The Boston Massacre, an incident in which British soldiers occupying Boston to quell rebellious behavior against taxation on the colonists were pelted with snowballs and stones and responded by firing on the crowd. Five people were killed, including Crispus Attucks, a black sailor. The event, which took place 250 years (a quarter of a millennium) ago today, was a shameful moment in American history, both in terms of the provocation of the soldiers and the response from the soldiers. It brought out the worst in Americans But it also brought out the best.
A thirty-five-year-old lawyer from Quincy, Massachusetts agreed to represent the eight soldiers who fired on the crowd, along with Captain Thomas Preston, who was believed to have given the order to fire. Adams was not popular for representing the defense, but he believed that the occupying British soldiers were still entitled to a fair trial.

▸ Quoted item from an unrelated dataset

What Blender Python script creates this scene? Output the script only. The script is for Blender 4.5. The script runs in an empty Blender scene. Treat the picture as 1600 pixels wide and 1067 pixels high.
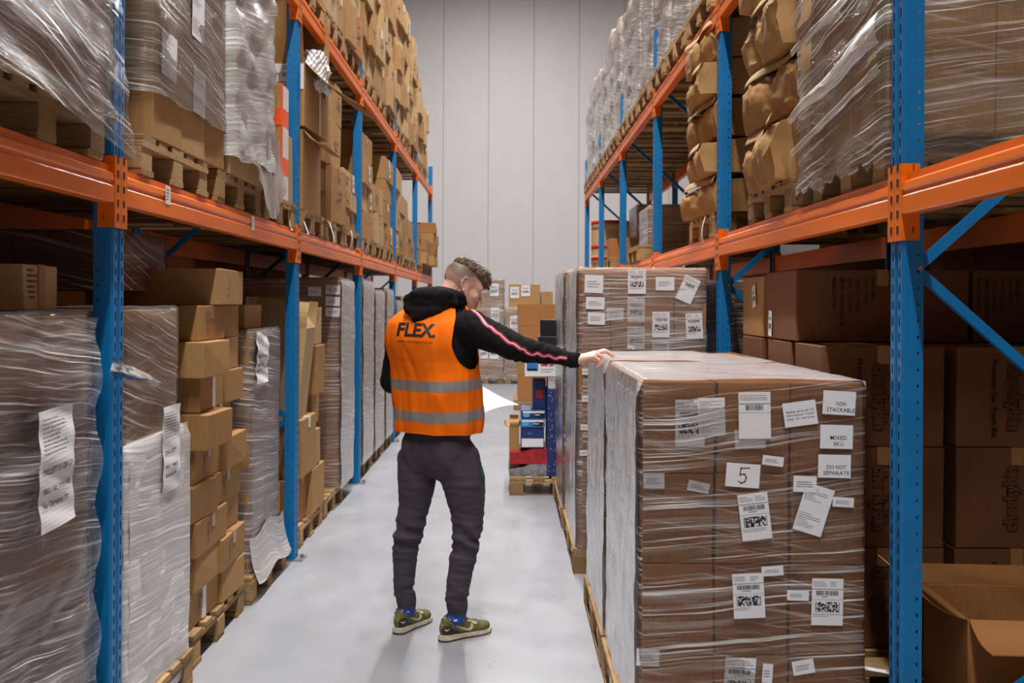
import bpy, bmesh, math, random
from mathutils import Vector, Matrix, noise
from mathutils.bvhtree import BVHTree
R = math.radians
rnd = random.Random(7)
scn = bpy.context.scene
COL = scn.collection

# ------------------------------------------------------------------ camera, light, exposure
CAM_H = 1.57
FPX = 1621.0
cd = bpy.data.cameras.new('camera'); cam = bpy.data.objects.new('camera', cd); COL.objects.link(cam)
cd.sensor_width = 36.0; cd.lens = 36.0 * FPX / 1600.0
cd.shift_x = 4.0 / 1600; cd.shift_y = -58.5 / 1600
cam.matrix_world = Matrix.Translation((0, 0, CAM_H)) @ Matrix.Rotation(R(90), 4, 'X') @ Matrix.Rotation(R(0.28), 4, 'Z')
cd.clip_start = 0.05; cd.clip_end = 200
cd.dof.use_dof = True; cd.dof.focus_distance = 4.5; cd.dof.aperture_fstop = 4.5
scn.camera = cam
scn.view_settings.view_transform = 'Standard'; scn.view_settings.look = 'None'
scn.view_settings.gamma = 1.0; scn.view_settings.use_curve_mapping = False
scn.view_settings.exposure = 0.28
w = bpy.data.worlds.new('world'); scn.world = w; w.use_nodes = True
w.node_tree.nodes['Background'].inputs[0].default_value = (0.9, 0.92, 1.0, 1)
w.node_tree.nodes['Background'].inputs[1].default_value = 0.02
LIGHT_W = 205.0
CEIL = 10.4
def area(name, loc, sx, sy, energy, color=(1, 0.985, 0.965), rot=(0, 0, 0)):
    l = bpy.data.lights.new(name, 'AREA'); l.shape = 'RECTANGLE'; l.size = sx; l.size_y = sy
    l.energy = energy; l.color = color
    o = bpy.data.objects.new(name, l); COL.objects.link(o); o.location = loc; o.rotation_euler = rot
    return o

def P(px, py, d):
    """design-time aid: photo pixel + depth -> world metres"""
    return Vector(((px - 796) / FPX * d, d, CAM_H + (475 - py) / FPX * d))

# ------------------------------------------------------------------ materials
def s2l(c):
    c = c / 255.0
    return c / 12.92 if c <= 0.04045 else ((c + 0.055) / 1.055) ** 2.4
def rgb(r, g, b): return (s2l(r), s2l(g), s2l(b), 1)
class NT:
    def __init__(s, name):
        s.m = bpy.data.materials.new(name); s.m.use_nodes = True; s.t = s.m.node_tree
        s.n = s.t.nodes; s.b = s.n['Principled BSDF']; s.out = s.n['Material Output']
    def add(s, typ, **kw):
        nd = s.n.new(typ)
        for k, v in kw.items():
            if k.startswith('i_'):
                nd.inputs[k[2:].replace('_', ' ')].default_value = v
            else: setattr(nd, k, v)
        return nd
    def link(s, a, b): s.t.links.new(a, b)
    def math(s, op, a, b=None, clamp=False):
        nd = s.n.new('ShaderNodeMath'); nd.operation = op; nd.use_clamp = clamp
        for i, q in enumerate((a, b)):
            if q is None: continue
            if isinstance(q, (int, float)): nd.inputs[i].default_value = q
            else: s.link(q, nd.inputs[i])
        return nd.outputs[0]
    def mapr(s, v, a, b, c=0.0, d=1.0):
        nd = s.n.new('ShaderNodeMapRange')
        s.link(v, nd.inputs[0])
        for i, q in enumerate((a, b, c, d)): nd.inputs[i + 1].default_value = q
        return nd.outputs[0]
    def noise(s, vec, scale, detail=3, rough=0.5, dist=0.0):
        nd = s.add('ShaderNodeTexNoise'); nd.inputs['Scale'].default_value = scale
        nd.inputs['Detail'].default_value = detail; nd.inputs['Roughness'].default_value = rough
        nd.inputs['Distortion'].default_value = dist
        if vec is not None: s.link(vec, nd.inputs['Vector'])
        return nd.outputs['Fac']
    def scalev(s, vec, sc, rot=(0, 0, 0)):
        nd = s.add('ShaderNodeMapping'); nd.inputs['Scale'].default_value = sc; nd.inputs['Rotation'].default_value = rot
        s.link(vec, nd.inputs['Vector']); return nd.outputs[0]
    def obj(s): return s.add('ShaderNodeTexCoord').outputs['Object']
    def uv(s): return s.add('ShaderNodeTexCoord').outputs['UV']
    def mixc(s, fac, a, b):
        nd = s.add('ShaderNodeMix'); nd.data_type = 'RGBA'
        if isinstance(fac, (int, float)): nd.inputs[0].default_value = fac
        else: s.link(fac, nd.inputs[0])
        for i, q in ((6, a), (7, b)):
            if isinstance(q, tuple): nd.inputs[i].default_value = q
            else: s.link(q, nd.inputs[i])
        return nd.outputs[2]
    def bump(s, h, strength=0.3, dist=0.01):
        nd = s.add('ShaderNodeBump'); nd.inputs['Strength'].default_value = strength
        nd.inputs['Distance'].default_value = dist
        s.link(h, nd.inputs['Height']); s.link(nd.outputs[0], s.b.inputs['Normal']); return nd.outputs[0]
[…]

Adams (above, from a 1766 portrait) was able to make the case for Captain Preston, showing how it it could not be determined that he had given an order to his soldiers to fire during the captain's October 1770 trial, which lasted a week. Captain Preston was acquitted , because it was impossible to prove that he had ordered his soldiers to fire. The other soldiers were tried in December, and Adams noted how the circumstances of the incident led to the British soldiers firing on the crowd, and he made his now-famous argument about jury decisions:
"Facts are stubborn things; and whatever may be our wishes, our inclinations, or the dictates of our passion, they cannot alter the state of facts and evidence . . .. It is more important that innocence be protected than it is that guilt be punished, for guilt and crimes are so frequent in this world that they cannot all be punished. But if innocence itself is brought to the bar and condemned, perhaps to die, then the citizen will say, 'whether I do good or whether I do evil is immaterial, for innocence itself is no protection,' and if such an idea as that were to take hold in the mind of the citizen that would be the end of security whatsoever."
Two soldiers, who fired directly into the crowd were convicted of manslaughter, but Adams won an acquittal for the other six. Even before there was a United States of America, an American proved that the right to a fair trial is essential to a functioning democracy. That is at least an important legacy of the Boston Massacre as the Revolution itself.